Session_state does not seem to be working in the cloud

Hi Randy,

Have you confirmed that you are using the same version of Streamlit both locally and on Cloud?

That is indeed part of the explanation.
Being new to Streamlit, I installed it with a Conda install. I noticed (a few days later) that the version it installed was 0.84.
So indeed, the version I was running locally was 0.84 and the one online is currently 1.5.0 (1.5.1 locally).
That explains the difference I noticed in the behaviour of st.session_state between 0.84 locally and 1.5.0 in the cloud.
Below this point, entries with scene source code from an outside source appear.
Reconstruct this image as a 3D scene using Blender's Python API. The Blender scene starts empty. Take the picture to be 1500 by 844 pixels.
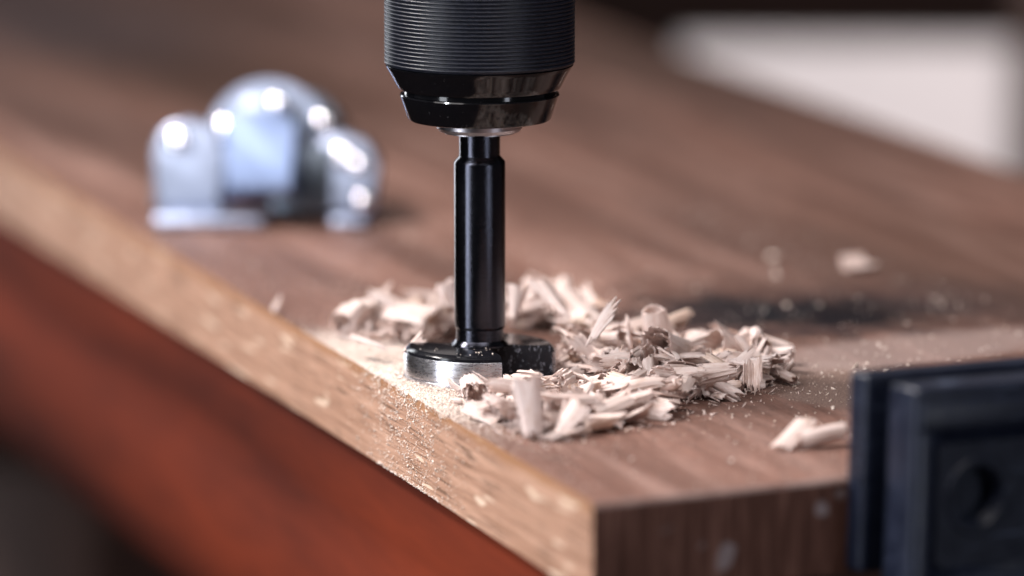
import bpy, bmesh, math, random
import numpy as np
from mathutils import Vector, Matrix, Quaternion
R = math.radians
MM = 0.001                      # everything below is written in millimetres, linked in metres
S = bpy.context.scene
COL = S.collection

# ------------------------------------------------------------------ camera
F_PX, DIST, PITCH = 8500.0, 1144.0, R(9.3)
_fw = np.array([0, math.cos(PITCH), -math.sin(PITCH)]); _up = np.array([0, math.sin(PITCH), math.cos(PITCH)]); _rt = np.array([1., 0, 0])
def ray(px, py): return _rt*(px-750)/F_PX + _up*(422-py)/F_PX + _fw
CAM = -ray(703, 553)*DIST
def on_z(px, py, z=0.0):        # photograph pixel -> point on the level z (mm)
    d = ray(px, py); return CAM + d*(z-CAM[2])/d[2]
def on_y(px, py, y):            # photograph pixel -> point on the upright plane y (mm)
    d = ray(px, py); return CAM + d*(y-CAM[1])/d[1]
cd = bpy.data.cameras.new('camera'); cam = bpy.data.objects.new('camera', cd); COL.objects.link(cam); S.camera = cam
cam.location = Vector(CAM)*MM; cam.rotation_euler = (R(90)-PITCH, 0, 0)
cd.sensor_width = 36; cd.lens = F_PX/1500*36; cd.clip_start = 0.01; cd.clip_end = 50
cd.dof.use_dof = True; cd.dof.focus_distance = 1.124; cd.dof.aperture_fstop = 7.0
S.render.resolution_x, S.render.resolution_y = 1024, 576

# ------------------------------------------------------------------ light
S.view_settings.view_transform = 'Standard'; S.view_settings.look = 'None'
S.view_settings.exposure = 0.0; S.view_settings.gamma = 1.0
w = bpy.data.worlds.new('World'); S.world = w; w.use_nodes = True
w.node_tree.nodes['Background'].inputs[0].default_value = (0.75, 0.72, 0.80, 1)
w.node_tree.nodes['Background'].inputs[1].default_value = 0.07
def area(name, loc, target, sx, sy, radiance, color, shape='RECTANGLE'):
    l = bpy.data.lights.new(name, 'AREA'); l.shape = shape; l.size = sx*MM
    if shape == 'RECTANGLE': l.size_y = sy*MM
    A = sx*sy*MM*MM*(1 if shape == 'RECTANGLE' else math.pi/4)
    l.energy = radiance*math.pi*A; l.color = color
    o = bpy.data.objects.new(name, l); COL.objects.link(o)
    o.location = Vector(loc)*MM
    o.rotation_euler = (Vector(target)-Vector(loc)).to_track_quat('-Z', 'Y').to_euler()
    return o
def polar(az, el, d): return (d*math.cos(R(el))*math.sin(R(az)), -d*math.cos(R(el))*math.cos(R(az)), d*math.sin(R(el)))
# azimuth measured from the camera side, positive to the right
area('key_lamp',   polar(-108, 52, 620), (0, 0, 0), 100, 100, 250, (1.0, 0.93, 0.895), 'DISK')
area('front_fill', polar(-50, 46, 600), (0, -20, 0), 420, 300, 4.4, (1.0, 0.94, 0.93))  # unseen soft fill, added to lift the camera side of the chips
area('high_fill', polar(22, 58, 560), (20, -20, 0), 280, 280, 5.0, (1.0, 0.93, 0.92))
area('glint_light',  polar(-52, 34, 950), (0, 80, 0), 34, 34, 1100, (0.90, 0.94, 1.0), 'DISK')  # unseen small disc, added for glints on the hinge and front fill
area('left_window', polar(-56, 2, 620), (0, 0, 10), 130, 520, 10.0, (0.88, 0.92, 1.0))
area('right_window', polar(42, -2, 900), (0, 0, 20), 110, 420, 8.0, (0.84, 0.88, 1.0))
area('rear_left_window', polar(-152, 10, 1300), (0, 0, 60), 220, 800, 6.0, (0.92, 0.95, 1.0))
area('rear_window', (300, 2600, 1250), (0, 100, 0), 1300, 500, 0.7, (1.0, 0.90, 0.88))
area('overhead_lamp', (-120, 0, 1100), (0, 0, 0), 400, 400, 1.0, (1.0, 0.93, 0.90))
area('panel_fill', (400, 500, 60), (230, 940, -60), 160, 160, 20.0, (1.0, 0.89, 0.86))  # unseen, added only to brighten the white panel

# ------------------------------------------------------------------ helpers
def link_mesh(name, verts, faces, mats, parent=None, smooth=True, midx=None, uvs=None):
    me = bpy.data.meshes.new(name)
    me.from_pydata([tuple(v) for v in (np.asarray(verts, float)*MM)], [], faces)
    for m in (mats if isinstance(mats, (list, tuple)) else [mats]): me.materials.append(m)
    if midx is not None: me.polygons.foreach_set('material_index', midx)
    if smooth is True: me.polygons.foreach_set('use_smooth', [True]*len(me.polygons))
    me.update()
    o = bpy.data.objects.new(name, me); COL.objects.link(o)
    if parent: o.parent = parent
    return o
def from_bm(name, bm, mats, parent=None, smooth=True, angle=35):
    bmesh.ops.recalc_face_normals(bm, faces=bm.faces)
    for v in bm.verts: v.co *= MM
    me = bpy.data.meshes.new(name); bm.to_mesh(me); bm.free()
    for m in (mats if isinstance(mats, (list, tuple)) else [mats]): me.materials.append(m)
    if smooth:
        me.polygons.foreach_set('use_smooth', [True]*len(me.polygons))
        me.set_sharp_from_angle(angle=R(angle))
    o = bpy.data.objects.new(name, me); COL.objects.link(o)
    if parent: o.parent = parent
    return o
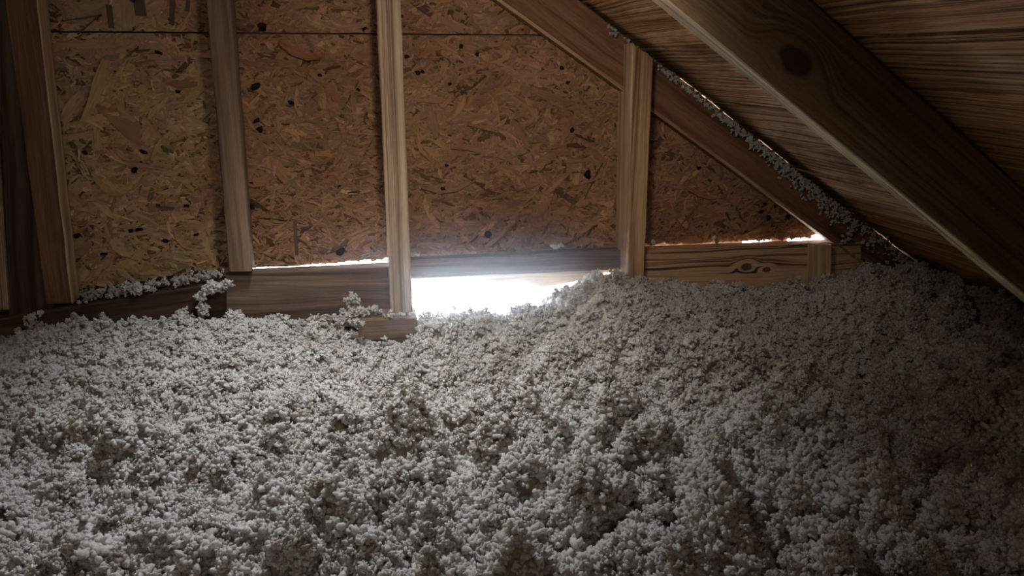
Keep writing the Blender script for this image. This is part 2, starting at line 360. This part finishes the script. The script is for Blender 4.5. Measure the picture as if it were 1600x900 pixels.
# roof sheathing: boards running to the gable, each one a part
D = Vector((math.cos(ang), 0, -math.sin(ang))); N = Vector((math.sin(ang), 0, math.cos(ang)))
def roof(name, P0, D, N, edges, mats):
    root = empty(name, P0); root['kind'] = 'structure'
    for k in range(len(edges)-1):
        s0, s1 = edges[k]+.003, edges[k+1]-.003
        yseams = [-2.6, 1.90]
        for j in range(len(yseams)-1):
            y0, y1 = yseams[j]+.001, yseams[j+1]-.001; bm = bmesh.new(); uvl = bm.loops.layers.uv.new('grain')
            dz = random.uniform(0, .006); tilt = random.uniform(-.003, .003); nn = 24; rows = []
            for i in range(nn+1):
                y = y0 + (y1-y0)*i/nn; w0, w1 = (noise.noise((y*6, k*5.1, s)) * .0012 for s in (0, 9))
                rows.append([bm.verts.new(Vector((0, y, 0)) + D*(a) + N*(h)) for a, h in ((s0+w0+.001, dz-tilt), (s1+w1-.001, dz+tilt), (s1+w1, dz+tilt+.0015), (s1+w1, dz+.02), (s0+w0, dz+.02), (s0+w0, dz-tilt+.0015))])
            for i in range(nn):
                for t in range(6): bm.faces.new((rows[i][t], rows[i][(t+1) % 6], rows[i+1][(t+1) % 6], rows[i+1][t]))
            bm.faces.new(rows[0]); bm.faces.new(rows[-1][::-1]); bmesh.ops.recalc_face_normals(bm, faces=bm.faces)
            for f in bm.faces:
                for l in f.loops: l[uvl].uv = (l.vert.co.y, l.vert.co.dot(D) + (.3 if abs(f.normal.dot(N)) < .5 else 0))
            me = bpy.data.meshes.new('roof_board'); bm.to_mesh(me); bm.free(); link('roof_board', me, mats, root)
    pts = [Vector((0, y, 0)) + D*edges[e] + N*h for h in (.0245, .030) for y, e in ((-2.65, 0), (1.95, 0), (1.95, -1), (-2.65, -1))]
    me = bpy.data.meshes.new('roofing_felt'); me.from_pydata(pts, [], [(0, 1, 2, 3), (4, 7, 6, 5), (0, 4, 5, 1), (1, 5, 6, 2), (2, 6, 7, 3), (3, 7, 4, 0)]); link('roofing_felt', me, M['dark'], root)
    return root
P0 = Vector((RA[0], 0, roofz(RA[0])))
ed = [0]
pxs = [(1014, 82), (1076, 132), (1124, 172), (1200, 230), (1258, 276), (1338, 338), (1420, 402), (1500, 466)]
on = [((at(x, y, YF)[0]-RA[0])/math.cos(ang)) for x, y in pxs]
up = [-(RA[0]-RIDGE)/math.cos(ang)]
while up[-1] < on[0]-.2: up.append(up[-1]+.138)
edges = up + on + [on[-1]+.14*i for i in range(1, 6)]
roof('ceiling', P0, D, N, edges, M['roof'])
roof('ceiling.001', Vector((RIDGE, 0, roofz(RIDGE))), Vector((-math.cos(ang), 0, -math.sin(ang))), Vector((-math.sin(ang), 0, math.cos(ang))), [.0+.26*i for i in range(0, 19)], M['roof'])

# ------------------------------------------------------------------ timbers
def T(o, label, cat): tag(o, label, cat); return o
raf = prism('gable_rafter', [at(640, -207, YF), at(905, 0, YF), at(1430, 410, YF), at(1560, 512, YF), at(1480, 512, YF), at(1425, 470, YF), at(1290, 371, YF), at(1022, 177, YF), at(775, 0, YF), at(495, -202, YF)], YF, YO-.006, M['rafter_red'], None, (math.cos(ang), -math.sin(ang)))
le = prism('edge_highlight', [at(495, -202, YF), at(775, 0, YF), at(1022, 177, YF), at(1290, 371, YF), at(1425, 470, YF), at(1427, 465, YF), at(1291, 367, YF), at(1024, 172, YF), at(778, -4, YF), at(498, -206, YF)], YF-.0025, YF+.001, M['stud_gold'], raf, (math.cos(ang), -math.sin(ang)))  # pale strip painting the highlight along the rafter's lower edge
bv = raf.modifiers.new('worn_edges', 'BEVEL'); bv.width = .003; bv.segments = 2
T(raf, 'red-brown sloping rafter flat against the gable strand board, its upper edge dusted with insulation', 'rafter')
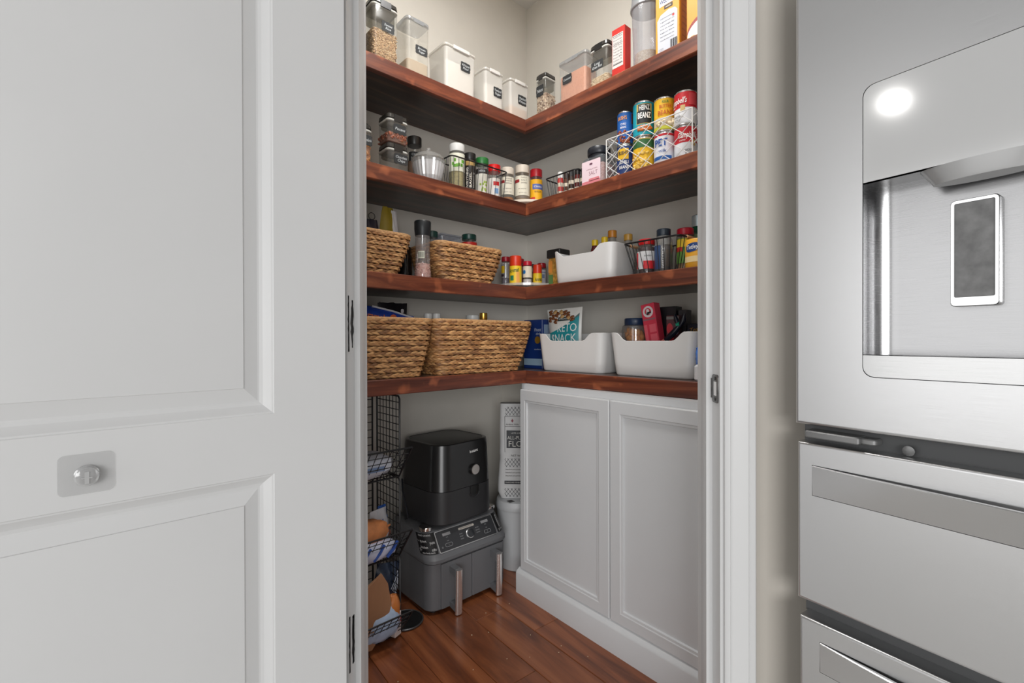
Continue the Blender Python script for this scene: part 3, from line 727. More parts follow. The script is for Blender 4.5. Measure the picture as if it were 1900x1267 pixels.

Strangely enough, what I wanted to achieve (widget state preservation) worked on 0.84 but not on 1.5.0 . That was the origin of my confusion.

While st.session_state.update(st.session_state) might work, this is the first time I’ve ever seen that used, so I would not expect this to be the actual answer.

Well, the fact remains that the code snippet in my first post does not preserve widget states.
After adding the command st.session_state.update(st.session_state) widget states are preserved.
I hope you can understand my confusion because this command is pointless in a pure Python environment, yet it seems to make a lot of difference in a Streamlit environment.
I am new to Streamlit so I probably missed a lot of the history of the Streamlit development, but I think it is very important that users are informed that some Pythonic statements can behave un-Pythonic.
Or otherwise put, Streamlit does some things ‘under the hood’ that go against the normal behaviour of Python code. Or atleast, have some side effects that are surprising if you do not know about them.